### What the task asks
Copy exactly, and only, the lines between the start of the entries below and the line containing "return xy @ RS, xy @ RT", both inclusive. Omit pictures.

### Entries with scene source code
━━━━━━

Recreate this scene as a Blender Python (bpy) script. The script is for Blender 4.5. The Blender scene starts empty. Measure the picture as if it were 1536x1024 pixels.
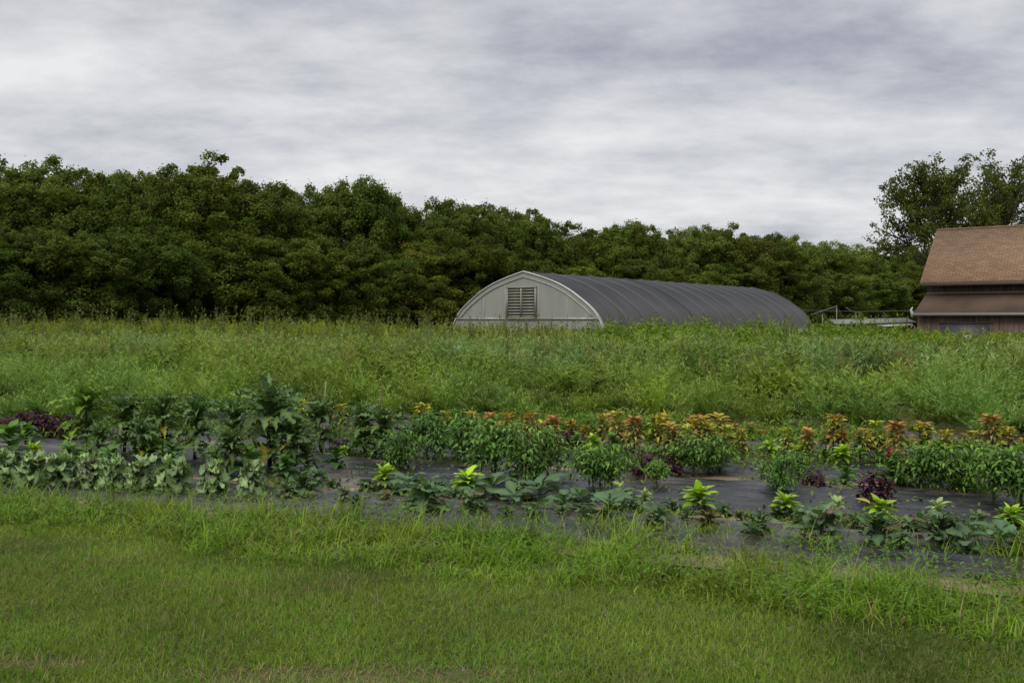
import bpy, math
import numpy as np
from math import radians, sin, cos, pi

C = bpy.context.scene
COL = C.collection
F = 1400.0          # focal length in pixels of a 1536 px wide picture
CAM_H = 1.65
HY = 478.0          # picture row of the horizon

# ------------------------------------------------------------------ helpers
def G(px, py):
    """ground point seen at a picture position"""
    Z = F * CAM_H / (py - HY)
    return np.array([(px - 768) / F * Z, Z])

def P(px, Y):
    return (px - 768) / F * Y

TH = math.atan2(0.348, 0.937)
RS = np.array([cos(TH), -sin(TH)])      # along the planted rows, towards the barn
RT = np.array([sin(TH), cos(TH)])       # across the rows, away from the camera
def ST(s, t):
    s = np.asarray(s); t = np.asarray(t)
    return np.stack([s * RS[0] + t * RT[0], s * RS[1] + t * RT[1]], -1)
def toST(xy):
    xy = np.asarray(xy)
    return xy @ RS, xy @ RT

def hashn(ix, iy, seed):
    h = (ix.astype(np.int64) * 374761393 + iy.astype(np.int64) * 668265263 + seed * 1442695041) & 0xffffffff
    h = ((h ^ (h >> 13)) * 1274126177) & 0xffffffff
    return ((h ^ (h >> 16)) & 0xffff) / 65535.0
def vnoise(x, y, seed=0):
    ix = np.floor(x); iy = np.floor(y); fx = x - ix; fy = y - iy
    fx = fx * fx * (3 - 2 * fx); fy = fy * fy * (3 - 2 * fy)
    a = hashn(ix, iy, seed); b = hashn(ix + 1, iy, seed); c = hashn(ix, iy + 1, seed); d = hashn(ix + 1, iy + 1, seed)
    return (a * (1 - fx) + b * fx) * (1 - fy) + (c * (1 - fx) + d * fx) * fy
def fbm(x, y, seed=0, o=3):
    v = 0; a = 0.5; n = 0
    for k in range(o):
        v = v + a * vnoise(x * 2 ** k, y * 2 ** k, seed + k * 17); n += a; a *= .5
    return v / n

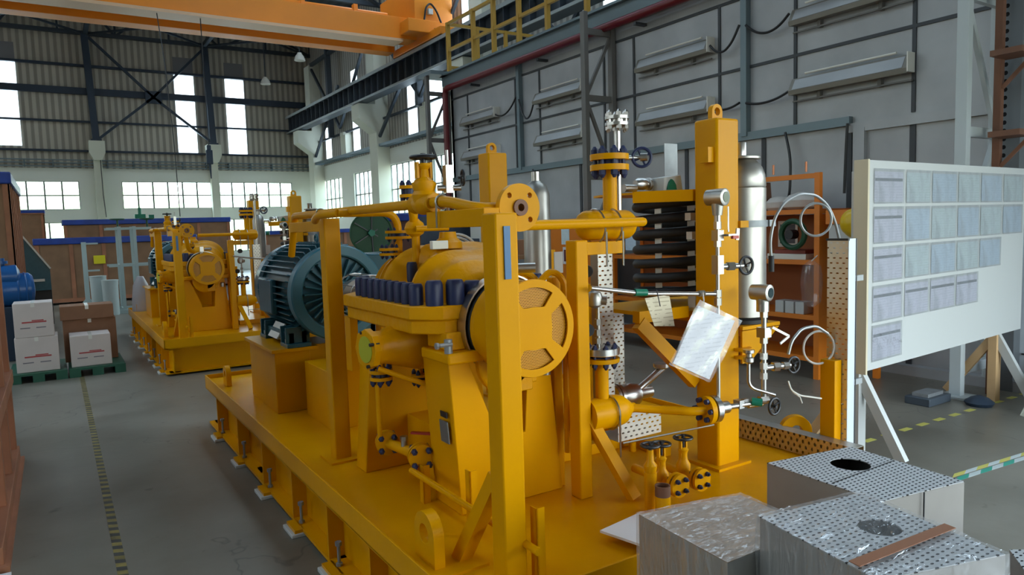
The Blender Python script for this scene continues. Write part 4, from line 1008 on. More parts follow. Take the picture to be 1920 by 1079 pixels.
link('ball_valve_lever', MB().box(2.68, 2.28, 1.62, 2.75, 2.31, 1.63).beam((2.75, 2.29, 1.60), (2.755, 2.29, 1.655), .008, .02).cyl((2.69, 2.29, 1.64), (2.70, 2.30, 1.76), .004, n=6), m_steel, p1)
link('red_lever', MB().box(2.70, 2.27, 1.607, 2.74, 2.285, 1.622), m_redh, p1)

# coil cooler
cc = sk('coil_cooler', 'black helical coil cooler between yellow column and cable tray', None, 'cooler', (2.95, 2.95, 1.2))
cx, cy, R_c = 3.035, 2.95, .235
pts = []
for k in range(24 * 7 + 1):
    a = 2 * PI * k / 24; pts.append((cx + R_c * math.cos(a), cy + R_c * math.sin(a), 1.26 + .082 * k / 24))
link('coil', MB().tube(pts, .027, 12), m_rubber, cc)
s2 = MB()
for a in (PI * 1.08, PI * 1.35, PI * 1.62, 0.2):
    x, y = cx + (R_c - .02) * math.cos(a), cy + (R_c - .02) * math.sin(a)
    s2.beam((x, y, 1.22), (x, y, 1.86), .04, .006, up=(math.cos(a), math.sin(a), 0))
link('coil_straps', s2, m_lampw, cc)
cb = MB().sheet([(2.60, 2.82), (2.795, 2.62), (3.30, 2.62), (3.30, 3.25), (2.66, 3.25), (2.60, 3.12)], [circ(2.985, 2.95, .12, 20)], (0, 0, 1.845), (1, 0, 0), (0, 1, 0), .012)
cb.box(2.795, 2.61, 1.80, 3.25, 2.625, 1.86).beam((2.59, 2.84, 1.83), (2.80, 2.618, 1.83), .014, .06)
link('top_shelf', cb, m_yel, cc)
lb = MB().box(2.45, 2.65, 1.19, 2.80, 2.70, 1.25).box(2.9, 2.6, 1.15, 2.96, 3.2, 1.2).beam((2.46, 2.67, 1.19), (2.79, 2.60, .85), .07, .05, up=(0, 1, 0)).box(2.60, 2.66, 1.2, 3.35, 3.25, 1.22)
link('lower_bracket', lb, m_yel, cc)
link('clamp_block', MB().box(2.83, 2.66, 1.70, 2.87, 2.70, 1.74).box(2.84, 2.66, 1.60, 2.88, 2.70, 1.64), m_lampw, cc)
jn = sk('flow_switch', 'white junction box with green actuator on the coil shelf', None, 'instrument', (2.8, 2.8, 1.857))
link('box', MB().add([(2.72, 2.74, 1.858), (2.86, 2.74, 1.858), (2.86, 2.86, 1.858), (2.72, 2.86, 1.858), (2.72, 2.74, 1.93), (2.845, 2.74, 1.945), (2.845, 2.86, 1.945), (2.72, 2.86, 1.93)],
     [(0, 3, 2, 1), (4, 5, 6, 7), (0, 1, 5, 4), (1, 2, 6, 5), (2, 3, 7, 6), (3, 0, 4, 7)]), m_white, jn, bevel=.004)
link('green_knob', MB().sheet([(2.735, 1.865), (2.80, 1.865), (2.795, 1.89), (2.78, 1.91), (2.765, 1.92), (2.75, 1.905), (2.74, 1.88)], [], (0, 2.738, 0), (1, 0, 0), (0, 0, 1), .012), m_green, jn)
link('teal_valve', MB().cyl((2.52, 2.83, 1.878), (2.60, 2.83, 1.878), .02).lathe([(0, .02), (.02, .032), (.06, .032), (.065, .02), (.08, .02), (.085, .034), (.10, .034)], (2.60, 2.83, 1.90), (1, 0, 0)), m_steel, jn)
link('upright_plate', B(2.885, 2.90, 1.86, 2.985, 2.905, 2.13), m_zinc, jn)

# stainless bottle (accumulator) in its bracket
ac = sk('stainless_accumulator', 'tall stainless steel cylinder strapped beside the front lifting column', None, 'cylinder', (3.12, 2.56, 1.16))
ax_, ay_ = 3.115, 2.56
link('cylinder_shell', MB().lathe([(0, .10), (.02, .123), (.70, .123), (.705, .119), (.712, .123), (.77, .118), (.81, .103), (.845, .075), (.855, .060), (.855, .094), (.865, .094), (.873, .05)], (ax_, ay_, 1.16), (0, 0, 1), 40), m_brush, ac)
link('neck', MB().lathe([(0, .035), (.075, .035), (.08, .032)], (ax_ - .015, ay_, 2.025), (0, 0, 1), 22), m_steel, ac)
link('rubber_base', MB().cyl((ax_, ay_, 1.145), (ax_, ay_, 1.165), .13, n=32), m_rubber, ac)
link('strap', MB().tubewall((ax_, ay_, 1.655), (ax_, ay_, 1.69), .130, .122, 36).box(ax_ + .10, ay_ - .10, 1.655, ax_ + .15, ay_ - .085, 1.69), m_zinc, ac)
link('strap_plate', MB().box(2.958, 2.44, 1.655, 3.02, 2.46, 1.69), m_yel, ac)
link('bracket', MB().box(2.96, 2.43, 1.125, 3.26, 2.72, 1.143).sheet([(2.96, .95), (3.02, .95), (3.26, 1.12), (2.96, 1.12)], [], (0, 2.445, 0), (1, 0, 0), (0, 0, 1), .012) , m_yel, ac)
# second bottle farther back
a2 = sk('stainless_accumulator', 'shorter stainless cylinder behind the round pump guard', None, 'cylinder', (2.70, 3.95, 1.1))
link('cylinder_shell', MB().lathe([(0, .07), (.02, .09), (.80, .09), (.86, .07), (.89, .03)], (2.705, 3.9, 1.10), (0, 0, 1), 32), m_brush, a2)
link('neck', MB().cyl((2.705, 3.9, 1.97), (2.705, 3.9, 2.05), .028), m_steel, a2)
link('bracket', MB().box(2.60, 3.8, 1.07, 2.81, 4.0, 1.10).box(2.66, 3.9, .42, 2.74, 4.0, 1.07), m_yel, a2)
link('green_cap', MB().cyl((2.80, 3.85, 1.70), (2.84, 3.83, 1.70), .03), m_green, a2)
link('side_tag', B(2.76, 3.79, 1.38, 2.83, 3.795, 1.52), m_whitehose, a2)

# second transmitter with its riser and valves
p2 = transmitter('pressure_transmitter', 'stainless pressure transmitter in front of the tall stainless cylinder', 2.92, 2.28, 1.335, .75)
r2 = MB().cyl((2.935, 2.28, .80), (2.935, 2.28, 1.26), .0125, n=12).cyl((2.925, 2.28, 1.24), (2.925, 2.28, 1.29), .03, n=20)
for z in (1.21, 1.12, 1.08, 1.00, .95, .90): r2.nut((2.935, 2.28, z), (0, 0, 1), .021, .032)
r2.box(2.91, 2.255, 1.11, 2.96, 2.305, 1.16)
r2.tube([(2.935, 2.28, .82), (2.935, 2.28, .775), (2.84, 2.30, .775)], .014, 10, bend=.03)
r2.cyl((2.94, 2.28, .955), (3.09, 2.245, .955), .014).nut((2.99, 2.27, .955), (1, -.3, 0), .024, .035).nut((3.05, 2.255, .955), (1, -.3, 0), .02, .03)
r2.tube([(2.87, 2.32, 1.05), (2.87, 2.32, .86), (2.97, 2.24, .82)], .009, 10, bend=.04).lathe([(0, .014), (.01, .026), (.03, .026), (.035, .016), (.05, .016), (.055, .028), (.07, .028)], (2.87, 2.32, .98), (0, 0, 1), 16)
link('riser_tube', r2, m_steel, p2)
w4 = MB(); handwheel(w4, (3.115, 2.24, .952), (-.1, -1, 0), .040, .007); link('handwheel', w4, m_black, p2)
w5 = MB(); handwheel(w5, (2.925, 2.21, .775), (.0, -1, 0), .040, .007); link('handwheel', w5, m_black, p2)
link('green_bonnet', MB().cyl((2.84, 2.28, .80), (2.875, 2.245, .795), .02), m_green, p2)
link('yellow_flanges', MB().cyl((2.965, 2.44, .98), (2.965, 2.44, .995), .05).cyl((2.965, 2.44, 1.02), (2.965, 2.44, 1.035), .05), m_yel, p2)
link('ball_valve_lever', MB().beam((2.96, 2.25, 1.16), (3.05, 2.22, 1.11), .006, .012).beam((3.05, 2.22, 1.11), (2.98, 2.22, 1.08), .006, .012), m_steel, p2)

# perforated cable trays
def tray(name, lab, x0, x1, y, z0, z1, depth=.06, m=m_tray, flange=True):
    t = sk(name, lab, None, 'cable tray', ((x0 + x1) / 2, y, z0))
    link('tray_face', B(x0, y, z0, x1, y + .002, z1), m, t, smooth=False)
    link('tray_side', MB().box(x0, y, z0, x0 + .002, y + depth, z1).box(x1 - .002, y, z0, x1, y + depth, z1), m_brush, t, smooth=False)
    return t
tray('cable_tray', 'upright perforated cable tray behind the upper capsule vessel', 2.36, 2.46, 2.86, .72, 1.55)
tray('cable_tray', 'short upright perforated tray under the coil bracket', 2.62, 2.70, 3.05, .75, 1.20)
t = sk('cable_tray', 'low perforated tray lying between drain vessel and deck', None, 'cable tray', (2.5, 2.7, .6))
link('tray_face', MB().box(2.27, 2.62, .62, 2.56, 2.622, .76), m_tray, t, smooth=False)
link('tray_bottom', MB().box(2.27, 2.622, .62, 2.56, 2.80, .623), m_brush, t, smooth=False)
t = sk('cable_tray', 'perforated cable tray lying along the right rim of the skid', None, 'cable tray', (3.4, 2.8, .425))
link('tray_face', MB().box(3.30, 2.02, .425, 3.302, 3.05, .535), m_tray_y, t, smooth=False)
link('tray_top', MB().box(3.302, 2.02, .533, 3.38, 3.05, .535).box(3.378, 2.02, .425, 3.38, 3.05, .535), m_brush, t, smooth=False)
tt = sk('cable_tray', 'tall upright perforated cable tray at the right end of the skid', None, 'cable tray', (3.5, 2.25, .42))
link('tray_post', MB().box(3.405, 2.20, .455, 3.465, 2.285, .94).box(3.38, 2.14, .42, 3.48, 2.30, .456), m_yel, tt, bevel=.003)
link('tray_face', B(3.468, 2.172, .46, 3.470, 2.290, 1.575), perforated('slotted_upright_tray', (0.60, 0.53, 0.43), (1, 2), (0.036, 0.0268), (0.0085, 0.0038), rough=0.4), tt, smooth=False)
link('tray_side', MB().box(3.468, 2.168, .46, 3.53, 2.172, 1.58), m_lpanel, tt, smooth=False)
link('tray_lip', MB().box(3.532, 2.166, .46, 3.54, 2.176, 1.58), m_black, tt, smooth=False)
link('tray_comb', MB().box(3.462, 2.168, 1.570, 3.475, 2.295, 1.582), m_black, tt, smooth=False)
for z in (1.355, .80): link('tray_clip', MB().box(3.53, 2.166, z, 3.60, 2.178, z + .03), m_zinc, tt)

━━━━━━

### Solution to this exercise
Recreate this scene as a Blender Python (bpy) script. The script is for Blender 4.5. The Blender scene starts empty. Measure the picture as if it were 1536x1024 pixels.
import bpy, math
import numpy as np
from math import radians, sin, cos, pi

C = bpy.context.scene
COL = C.collection
F = 1400.0          # focal length in pixels of a 1536 px wide picture
CAM_H = 1.65
HY = 478.0          # picture row of the horizon

# ------------------------------------------------------------------ helpers
def G(px, py):
    """ground point seen at a picture position"""
    Z = F * CAM_H / (py - HY)
    return np.array([(px - 768) / F * Z, Z])

def P(px, Y):
    return (px - 768) / F * Y

TH = math.atan2(0.348, 0.937)
RS = np.array([cos(TH), -sin(TH)])      # along the planted rows, towards the barn
RT = np.array([sin(TH), cos(TH)])       # across the rows, away from the camera
def ST(s, t):
    s = np.asarray(s); t = np.asarray(t)
    return np.stack([s * RS[0] + t * RT[0], s * RS[1] + t * RT[1]], -1)
def toST(xy):
    xy = np.asarray(xy)
    return xy @ RS, xy @ RT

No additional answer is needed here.